Previous studies have noted that TC activities are controlled primarily by the local environmental conditions, such as SST, vertical winds, and humidity (Hill and Lackmann, 2009; Knaff et al., 2014; Lin et al., 2015). In this study, a significant lag correlation between the TEP SSTA averaged in NDJ and TCP over SEC in the next summer is identified. Then, we mainly discuss the large-scale climate factors that regressed to the Niño-3 SSTA index. The results show that winter SSTA over the TEP impacts the atmospheric circulation anomalies in the tropical Pacific, modulating the WNP TC activities and TCP in SEC in the next summer. Wang et al. (2020) found that the transport of SSTA from winter to the next summer is a gradual physical process, and the circulation anomalies will persist until the next summer under the air–sea interaction. The positive winter TEP SSTA can force a zonal SST pattern of positive CP SSTA and negative SSTA in the subtropical Pacific. These conditions trigger a chain reaction of low-level divergent winds and high-level convergent winds in the TWP while the opposite status is found in the TEP. The negative relative vorticity anomalies dominate the south of East Asia and the Philippines along with the mid-tropospheric anomalies of relative humidity and vertical velocity, which are highly similar to the SSTA pattern. Overall, the results show that the above dynamic conditions induced by the positive winter SSTA over the TEP are unfavorable for the formation of WNP TC in the next summer. Then, these critical fields that adjust WNP TC activities are also regressed to the SEC TCP to distinguish the impacts on precipitation. The sufficient TCP is ascribable to the positive CP SST that promotes humidity to occupy the mid atmosphere and high vorticity in the South China Sea. Moreover, the enhancements of low-level convergence, mid-level rise, and high-level divergence in the WNP are favorable conditions for the increase of TCP.

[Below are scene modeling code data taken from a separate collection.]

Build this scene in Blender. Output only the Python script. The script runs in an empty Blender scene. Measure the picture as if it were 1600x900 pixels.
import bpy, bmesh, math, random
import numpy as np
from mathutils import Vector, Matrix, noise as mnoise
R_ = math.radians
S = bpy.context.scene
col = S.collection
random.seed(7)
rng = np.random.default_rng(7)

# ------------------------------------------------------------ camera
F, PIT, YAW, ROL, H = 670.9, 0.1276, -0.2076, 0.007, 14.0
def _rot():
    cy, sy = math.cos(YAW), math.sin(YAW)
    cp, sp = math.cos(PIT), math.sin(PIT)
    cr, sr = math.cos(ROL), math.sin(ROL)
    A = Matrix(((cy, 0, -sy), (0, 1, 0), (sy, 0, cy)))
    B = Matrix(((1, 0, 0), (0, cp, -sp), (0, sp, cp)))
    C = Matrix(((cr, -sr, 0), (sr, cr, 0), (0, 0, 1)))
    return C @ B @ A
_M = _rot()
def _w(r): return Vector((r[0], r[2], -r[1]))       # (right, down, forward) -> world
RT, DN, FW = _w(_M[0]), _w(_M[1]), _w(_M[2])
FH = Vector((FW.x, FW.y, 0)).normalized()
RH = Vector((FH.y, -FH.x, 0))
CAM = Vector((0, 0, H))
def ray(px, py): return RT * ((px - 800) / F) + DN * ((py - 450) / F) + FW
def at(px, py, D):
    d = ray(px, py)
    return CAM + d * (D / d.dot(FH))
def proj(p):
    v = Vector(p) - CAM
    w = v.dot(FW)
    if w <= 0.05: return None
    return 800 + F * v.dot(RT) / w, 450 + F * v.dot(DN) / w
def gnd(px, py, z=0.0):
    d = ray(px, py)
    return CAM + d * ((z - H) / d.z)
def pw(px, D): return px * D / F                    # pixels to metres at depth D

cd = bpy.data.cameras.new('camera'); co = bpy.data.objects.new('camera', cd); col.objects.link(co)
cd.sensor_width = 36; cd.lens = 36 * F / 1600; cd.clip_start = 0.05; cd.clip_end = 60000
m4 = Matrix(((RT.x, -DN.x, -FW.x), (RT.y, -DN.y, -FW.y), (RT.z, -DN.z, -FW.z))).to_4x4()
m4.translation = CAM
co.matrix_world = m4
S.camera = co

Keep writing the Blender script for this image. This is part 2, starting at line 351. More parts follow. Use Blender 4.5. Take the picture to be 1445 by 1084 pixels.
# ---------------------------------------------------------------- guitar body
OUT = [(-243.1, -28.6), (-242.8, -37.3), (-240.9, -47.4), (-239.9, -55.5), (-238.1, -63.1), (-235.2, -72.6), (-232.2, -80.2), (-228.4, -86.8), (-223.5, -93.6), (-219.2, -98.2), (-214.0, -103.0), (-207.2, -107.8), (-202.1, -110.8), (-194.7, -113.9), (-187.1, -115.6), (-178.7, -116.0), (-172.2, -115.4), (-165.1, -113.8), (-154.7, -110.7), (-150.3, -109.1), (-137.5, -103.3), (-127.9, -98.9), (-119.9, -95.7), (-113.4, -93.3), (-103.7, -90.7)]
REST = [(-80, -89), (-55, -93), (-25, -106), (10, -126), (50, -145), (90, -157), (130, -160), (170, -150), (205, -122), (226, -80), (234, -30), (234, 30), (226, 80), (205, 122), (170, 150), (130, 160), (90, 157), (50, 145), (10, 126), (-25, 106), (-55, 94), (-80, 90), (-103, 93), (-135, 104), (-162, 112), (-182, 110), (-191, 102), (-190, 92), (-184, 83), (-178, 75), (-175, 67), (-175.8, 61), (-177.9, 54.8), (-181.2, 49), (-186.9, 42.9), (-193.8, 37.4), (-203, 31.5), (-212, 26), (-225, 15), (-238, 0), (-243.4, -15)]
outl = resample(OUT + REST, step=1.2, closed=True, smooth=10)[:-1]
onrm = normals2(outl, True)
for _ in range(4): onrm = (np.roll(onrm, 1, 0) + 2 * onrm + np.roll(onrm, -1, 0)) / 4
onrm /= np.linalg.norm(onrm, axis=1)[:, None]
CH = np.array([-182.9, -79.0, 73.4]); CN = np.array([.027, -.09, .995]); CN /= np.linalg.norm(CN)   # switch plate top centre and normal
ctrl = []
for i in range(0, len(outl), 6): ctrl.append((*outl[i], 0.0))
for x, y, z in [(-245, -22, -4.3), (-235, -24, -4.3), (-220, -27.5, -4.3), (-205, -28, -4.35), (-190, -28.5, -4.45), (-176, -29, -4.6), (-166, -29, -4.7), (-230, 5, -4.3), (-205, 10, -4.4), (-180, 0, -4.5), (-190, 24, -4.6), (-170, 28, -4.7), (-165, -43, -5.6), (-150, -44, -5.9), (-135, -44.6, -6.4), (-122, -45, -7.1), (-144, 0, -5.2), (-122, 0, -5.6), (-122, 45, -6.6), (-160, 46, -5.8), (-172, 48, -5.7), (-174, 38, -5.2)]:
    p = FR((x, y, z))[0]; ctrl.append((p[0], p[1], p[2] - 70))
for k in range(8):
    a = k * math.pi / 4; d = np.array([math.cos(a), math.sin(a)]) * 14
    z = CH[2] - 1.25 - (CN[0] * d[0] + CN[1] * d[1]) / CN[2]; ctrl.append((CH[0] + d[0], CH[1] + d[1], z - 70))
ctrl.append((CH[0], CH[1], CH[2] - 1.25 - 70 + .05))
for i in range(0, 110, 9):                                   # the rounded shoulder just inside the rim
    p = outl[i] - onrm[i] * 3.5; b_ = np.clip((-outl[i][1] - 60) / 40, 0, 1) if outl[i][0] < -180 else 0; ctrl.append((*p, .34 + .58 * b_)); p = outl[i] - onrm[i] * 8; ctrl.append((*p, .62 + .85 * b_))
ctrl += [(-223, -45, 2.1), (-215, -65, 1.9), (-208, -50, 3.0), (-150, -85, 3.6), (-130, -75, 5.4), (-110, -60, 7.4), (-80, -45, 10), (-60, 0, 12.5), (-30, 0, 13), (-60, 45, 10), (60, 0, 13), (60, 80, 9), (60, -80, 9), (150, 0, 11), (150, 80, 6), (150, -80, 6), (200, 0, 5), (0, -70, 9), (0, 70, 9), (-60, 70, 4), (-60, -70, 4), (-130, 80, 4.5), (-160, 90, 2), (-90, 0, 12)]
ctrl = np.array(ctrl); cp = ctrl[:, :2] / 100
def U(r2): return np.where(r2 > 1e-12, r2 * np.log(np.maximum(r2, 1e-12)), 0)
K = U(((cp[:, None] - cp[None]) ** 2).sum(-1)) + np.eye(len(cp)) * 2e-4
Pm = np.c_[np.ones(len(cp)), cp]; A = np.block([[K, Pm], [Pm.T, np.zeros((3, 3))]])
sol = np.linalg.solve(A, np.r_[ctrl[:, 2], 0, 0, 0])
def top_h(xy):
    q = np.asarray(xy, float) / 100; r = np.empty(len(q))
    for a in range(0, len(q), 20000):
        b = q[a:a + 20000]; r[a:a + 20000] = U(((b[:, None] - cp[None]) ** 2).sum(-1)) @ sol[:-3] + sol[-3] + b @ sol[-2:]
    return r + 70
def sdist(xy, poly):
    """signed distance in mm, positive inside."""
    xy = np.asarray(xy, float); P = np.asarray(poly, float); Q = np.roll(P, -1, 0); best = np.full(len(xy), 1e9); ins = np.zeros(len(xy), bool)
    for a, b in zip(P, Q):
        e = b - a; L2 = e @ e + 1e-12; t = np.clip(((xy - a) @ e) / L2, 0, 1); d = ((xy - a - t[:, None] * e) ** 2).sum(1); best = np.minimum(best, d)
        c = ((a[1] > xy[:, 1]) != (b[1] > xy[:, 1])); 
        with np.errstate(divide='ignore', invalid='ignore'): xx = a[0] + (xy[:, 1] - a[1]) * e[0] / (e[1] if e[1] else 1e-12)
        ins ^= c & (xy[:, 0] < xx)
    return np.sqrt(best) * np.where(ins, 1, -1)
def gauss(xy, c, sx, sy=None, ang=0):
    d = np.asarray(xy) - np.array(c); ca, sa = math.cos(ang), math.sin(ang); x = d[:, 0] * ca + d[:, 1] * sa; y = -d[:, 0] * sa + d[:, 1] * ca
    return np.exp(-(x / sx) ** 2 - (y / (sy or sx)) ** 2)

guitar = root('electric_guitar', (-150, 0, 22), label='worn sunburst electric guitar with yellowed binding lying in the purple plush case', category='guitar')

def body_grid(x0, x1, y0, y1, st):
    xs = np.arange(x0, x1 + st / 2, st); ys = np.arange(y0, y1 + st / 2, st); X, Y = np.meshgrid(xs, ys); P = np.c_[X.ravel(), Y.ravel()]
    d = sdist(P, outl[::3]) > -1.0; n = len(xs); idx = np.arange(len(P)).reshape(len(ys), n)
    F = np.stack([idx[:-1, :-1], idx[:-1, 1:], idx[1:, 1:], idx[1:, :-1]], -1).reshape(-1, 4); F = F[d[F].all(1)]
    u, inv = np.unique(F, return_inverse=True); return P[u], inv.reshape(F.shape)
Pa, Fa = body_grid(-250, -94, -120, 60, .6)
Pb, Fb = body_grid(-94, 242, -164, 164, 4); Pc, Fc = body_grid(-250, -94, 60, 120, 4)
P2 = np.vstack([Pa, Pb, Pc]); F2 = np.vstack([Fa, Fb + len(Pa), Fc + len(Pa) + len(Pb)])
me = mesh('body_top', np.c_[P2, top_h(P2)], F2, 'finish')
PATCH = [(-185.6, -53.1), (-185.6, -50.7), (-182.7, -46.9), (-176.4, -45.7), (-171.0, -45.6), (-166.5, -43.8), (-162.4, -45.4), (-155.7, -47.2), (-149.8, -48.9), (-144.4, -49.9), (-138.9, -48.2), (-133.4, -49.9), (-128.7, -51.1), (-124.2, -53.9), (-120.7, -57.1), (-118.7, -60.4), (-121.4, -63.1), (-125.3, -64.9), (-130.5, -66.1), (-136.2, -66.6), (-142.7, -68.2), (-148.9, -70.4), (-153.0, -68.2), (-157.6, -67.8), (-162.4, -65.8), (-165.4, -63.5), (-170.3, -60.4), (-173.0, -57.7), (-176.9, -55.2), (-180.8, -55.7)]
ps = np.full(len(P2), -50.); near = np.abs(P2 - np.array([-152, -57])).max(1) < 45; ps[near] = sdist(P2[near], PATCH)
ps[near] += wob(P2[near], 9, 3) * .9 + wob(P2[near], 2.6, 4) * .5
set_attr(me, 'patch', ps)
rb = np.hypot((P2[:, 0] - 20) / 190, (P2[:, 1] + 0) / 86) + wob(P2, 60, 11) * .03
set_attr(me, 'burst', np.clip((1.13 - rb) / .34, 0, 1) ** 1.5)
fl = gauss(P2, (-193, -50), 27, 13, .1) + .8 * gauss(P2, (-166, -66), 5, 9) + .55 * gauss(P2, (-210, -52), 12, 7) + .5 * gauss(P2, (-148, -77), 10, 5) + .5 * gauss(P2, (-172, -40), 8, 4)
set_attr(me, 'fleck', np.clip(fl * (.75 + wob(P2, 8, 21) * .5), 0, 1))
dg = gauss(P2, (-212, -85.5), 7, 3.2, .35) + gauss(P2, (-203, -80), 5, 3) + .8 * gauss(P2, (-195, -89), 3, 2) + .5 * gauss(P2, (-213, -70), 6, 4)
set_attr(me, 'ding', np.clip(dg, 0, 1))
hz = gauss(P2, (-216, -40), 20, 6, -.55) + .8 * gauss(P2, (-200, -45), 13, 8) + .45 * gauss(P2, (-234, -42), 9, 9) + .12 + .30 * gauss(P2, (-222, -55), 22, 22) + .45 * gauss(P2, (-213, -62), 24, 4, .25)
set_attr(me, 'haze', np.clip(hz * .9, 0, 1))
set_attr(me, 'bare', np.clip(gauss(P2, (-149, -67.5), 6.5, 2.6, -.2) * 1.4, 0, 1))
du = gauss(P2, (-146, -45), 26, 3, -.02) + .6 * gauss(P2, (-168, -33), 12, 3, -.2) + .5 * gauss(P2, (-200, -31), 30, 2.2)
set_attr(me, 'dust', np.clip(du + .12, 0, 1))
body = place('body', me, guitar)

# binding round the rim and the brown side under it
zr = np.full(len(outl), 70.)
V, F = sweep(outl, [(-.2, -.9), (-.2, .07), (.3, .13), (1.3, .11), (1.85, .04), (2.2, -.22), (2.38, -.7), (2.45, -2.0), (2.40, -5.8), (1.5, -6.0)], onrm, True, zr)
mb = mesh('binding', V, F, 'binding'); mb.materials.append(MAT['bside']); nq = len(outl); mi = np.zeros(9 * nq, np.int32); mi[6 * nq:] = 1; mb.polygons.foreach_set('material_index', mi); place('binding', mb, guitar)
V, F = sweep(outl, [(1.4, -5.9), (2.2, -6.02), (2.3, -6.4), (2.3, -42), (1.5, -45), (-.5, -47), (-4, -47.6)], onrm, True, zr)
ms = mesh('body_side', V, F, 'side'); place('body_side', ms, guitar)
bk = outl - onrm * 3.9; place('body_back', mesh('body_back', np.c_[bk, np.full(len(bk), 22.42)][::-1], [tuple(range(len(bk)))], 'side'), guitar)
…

On the interdecadal timescale, there were more negative SSTA events in the TEP after 1998. More explicitly, we compare the ACE differences in a 2° × 2° box between P1 and P2, and a northwestward track of higher ACE was found in SEC, suggesting that TC activities were more frequent over coastal SEC in P2. Moreover, due to the more negative TEP SSTA events, the synergistic effects of higher relative vorticity, humidity, and updraft winds are favorable for the increased TCP in SEC after 1998.

Changes in TC rainfall evolve multi timescale variability. Here, we mainly focused on the large-scale anomalies on the interannual and longer timescales, while changes in synoptic features of TC may contribute as well. For instance, the asymmetric TC rainfall-induced by cold wave may contribute to changes in local precipitation after TC passages (Ma et al., 2020). However, how these synoptic scale features contribute to the decadal changes in TC rainfall remains unclear, which may deserve further investigation.